3. Das FG hat ‑‑entgegen der Auffassung der Klägerin‑‑ das rechtliche Gehör der Klägerin nicht verletzt, indem es auf den Umstand, dass auch die Klage wegen Feststellung der Nichtbekanntgabe eines Verwaltungsaktes ein Feststellungsinteresse voraussetzt, das zu verneinen sein kann, nicht hingewiesen hat. Sein Urteil ist insoweit auch kein Überraschungsurteil.

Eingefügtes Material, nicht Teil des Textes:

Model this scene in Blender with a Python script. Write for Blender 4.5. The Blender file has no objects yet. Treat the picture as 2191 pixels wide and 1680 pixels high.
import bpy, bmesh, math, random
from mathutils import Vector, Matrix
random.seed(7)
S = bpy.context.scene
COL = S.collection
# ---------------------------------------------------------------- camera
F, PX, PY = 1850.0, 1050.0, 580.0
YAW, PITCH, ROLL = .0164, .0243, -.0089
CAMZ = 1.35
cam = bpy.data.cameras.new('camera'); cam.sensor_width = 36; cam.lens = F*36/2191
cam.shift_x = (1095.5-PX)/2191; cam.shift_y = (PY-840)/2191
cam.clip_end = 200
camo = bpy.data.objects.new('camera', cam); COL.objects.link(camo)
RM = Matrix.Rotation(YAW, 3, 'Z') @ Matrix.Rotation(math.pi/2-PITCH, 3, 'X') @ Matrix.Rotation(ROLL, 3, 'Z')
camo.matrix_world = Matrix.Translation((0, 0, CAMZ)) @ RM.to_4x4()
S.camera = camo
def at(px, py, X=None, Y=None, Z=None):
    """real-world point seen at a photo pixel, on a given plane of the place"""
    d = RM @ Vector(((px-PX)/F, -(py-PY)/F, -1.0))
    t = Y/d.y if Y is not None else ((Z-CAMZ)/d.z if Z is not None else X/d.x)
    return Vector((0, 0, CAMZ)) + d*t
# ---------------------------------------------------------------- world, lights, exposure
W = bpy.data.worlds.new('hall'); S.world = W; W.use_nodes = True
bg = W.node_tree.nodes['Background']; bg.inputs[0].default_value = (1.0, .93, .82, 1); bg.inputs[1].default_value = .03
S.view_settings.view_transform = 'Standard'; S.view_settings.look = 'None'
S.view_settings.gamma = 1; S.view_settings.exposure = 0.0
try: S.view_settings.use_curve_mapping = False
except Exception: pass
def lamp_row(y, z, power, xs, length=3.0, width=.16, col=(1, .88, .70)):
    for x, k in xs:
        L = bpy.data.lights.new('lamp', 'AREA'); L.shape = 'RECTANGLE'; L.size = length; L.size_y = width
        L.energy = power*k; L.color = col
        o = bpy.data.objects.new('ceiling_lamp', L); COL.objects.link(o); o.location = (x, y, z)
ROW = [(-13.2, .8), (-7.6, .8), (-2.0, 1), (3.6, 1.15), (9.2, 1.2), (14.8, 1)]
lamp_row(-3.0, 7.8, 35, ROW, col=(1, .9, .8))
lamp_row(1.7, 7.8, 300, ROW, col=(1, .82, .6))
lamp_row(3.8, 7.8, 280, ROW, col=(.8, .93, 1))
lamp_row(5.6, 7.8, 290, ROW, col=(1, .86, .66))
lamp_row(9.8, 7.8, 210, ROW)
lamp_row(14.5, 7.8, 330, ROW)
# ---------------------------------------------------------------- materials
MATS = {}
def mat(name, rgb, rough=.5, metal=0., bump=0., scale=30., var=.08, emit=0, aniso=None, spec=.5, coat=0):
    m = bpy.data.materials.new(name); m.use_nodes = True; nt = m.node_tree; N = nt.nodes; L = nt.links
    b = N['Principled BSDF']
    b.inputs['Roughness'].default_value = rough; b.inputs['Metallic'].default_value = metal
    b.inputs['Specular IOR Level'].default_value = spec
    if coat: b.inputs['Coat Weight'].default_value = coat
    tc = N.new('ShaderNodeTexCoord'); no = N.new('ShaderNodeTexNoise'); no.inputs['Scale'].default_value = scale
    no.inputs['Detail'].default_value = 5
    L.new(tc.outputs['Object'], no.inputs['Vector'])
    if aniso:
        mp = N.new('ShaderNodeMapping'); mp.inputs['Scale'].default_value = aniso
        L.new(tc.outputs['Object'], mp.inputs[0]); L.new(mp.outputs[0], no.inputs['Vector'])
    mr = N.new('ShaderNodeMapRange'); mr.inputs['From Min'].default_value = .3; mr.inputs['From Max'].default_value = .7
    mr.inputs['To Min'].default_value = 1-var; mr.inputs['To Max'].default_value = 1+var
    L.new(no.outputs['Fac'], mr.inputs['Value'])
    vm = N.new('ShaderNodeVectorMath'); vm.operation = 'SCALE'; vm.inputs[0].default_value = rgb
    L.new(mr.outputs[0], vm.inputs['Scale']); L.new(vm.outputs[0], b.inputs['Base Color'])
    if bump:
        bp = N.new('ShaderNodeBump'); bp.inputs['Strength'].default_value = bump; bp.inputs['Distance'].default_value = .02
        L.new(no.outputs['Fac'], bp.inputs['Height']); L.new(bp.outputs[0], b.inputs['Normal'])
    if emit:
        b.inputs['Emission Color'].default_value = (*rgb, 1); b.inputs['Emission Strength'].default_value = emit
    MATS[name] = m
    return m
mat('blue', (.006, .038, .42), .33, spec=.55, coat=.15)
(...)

a) Der Anspruch auf rechtliches Gehör umfasst das Recht der Verfahrensbeteiligten, sich vor Erlass einer Entscheidung zu den entscheidungserheblichen Tatsachen und Beweisergebnissen zu äußern, sowie in rechtlicher Hinsicht alles vorzutragen, was sie für wesentlich halten (vgl. u.a. BFH-Beschluss vom 04.03.2020 - XI B 30/19, BFH/NV 2020, 611, Rz 7). Darüber hinaus gebietet es der Anspruch auf rechtliches Gehör, für die Prozessbeteiligten überraschende Entscheidungen zu unterlassen. Eine Überraschungsentscheidung liegt vor, wenn das FG sein Urteil auf einen bis dahin nicht erörterten Gesichtspunkt stützt und dem Rechtsstreit eine Wendung gibt, mit der auch ein gewissenhafter und kundiger Prozessbeteiligter selbst unter Berücksichtigung der Vielzahl vertretener Rechtsauffassungen nach dem bisherigen Verlauf der Verhandlungen nicht rechnen musste (vgl. z.B. BFH-Beschlüsse vom 03.02.2016 - XI B 53/15, BFH/NV 2016, 954, Rz 23; vom 26.04.2018 - XI B 117/17, BFH/NV 2018, 953, Rz 16).
b) Hieran fehlt es im Streitfall. Entgegen der Auffassung der Klägerin ergibt sich aus der unter II.2.b genannten Rechtsprechung, dass auch im Falle der Klage auf Feststellung der Nichtbekanntgabe eines Verwaltungsaktes ein Feststellungsinteresse erforderlich ist, das zu verneinen sein kann, wenn der Antragsteller auch ohne eine gerichtliche Feststellung keine Gefährdung seiner Rechte besorgen muss. Ein fachkundig vertretener Beteiligter ‑‑wie die Klägerin‑‑ hat von sich aus alle vertretbaren rechtlichen und tatsächlichen Gesichtspunkte in Erwägung zu ziehen; auf rechtliche Umstände, die er selbst hätte erkennen können und müssen, muss ein Beteiligter nicht hingewiesen werden (vgl. BFH-Beschluss vom 27.10.2020 - XI B 33/20, BFH/NV 2021, 459, Rz 18; BFH-Urteil vom 20.10.2021 - XI R 19/20, BFH/NV 2022, 429, Rz 46). Das FG war auch nicht verpflichtet, vor seiner Entscheidungsfindung seine Rechtsansicht mündlich oder schriftlich mitzuteilen bzw. die für die Entscheidung maßgeblichen Gesichtspunkte und Rechtsfragen im Voraus anzudeuten oder sogar umfassend zu erörtern (vgl. BFH-Beschlüsse vom 05.12.2013 - XI B 1/13, BFH/NV 2014, 547, Rz 4; vom 17.05.2021 - VIII B 88/20, BFH/NV 2021, 1353; Urteil des Bundesverfassungsgerichts vom 08.07.1997 - 1 BvR 1934/93, BVerfGE 96, 189).
c) Dass das FG der Auffassung der Klägerin zu dem Feststellungsinteresse nicht gefolgt ist, begründet keine Verletzung rechtlichen Gehörs. Ein Anspruch darauf, dass das Gericht einen Verfahrensbeteiligten "erhört", d.h. sich seinen rechtlichen Ansichten oder seiner Sachverhaltswürdigung anschließt, ergibt sich aus dem Anspruch auf Gewährung des rechtlichen Gehörs nicht (vgl. BFH-Beschlüsse vom 20.02.2018 - XI B 129/17, BFH/NV 2018, 641, Rz 22; vom 29.07.2020 - XI S 8/20, BFH/NV 2021, 34, Rz 6).
4. Der Senat sieht von einer weiteren Begründung ab (§ 116 Abs. 5 Satz 2 Halbsatz 2 FGO).
5. Die Kostenentscheidung folgt aus § 135 Abs. 2 FGO.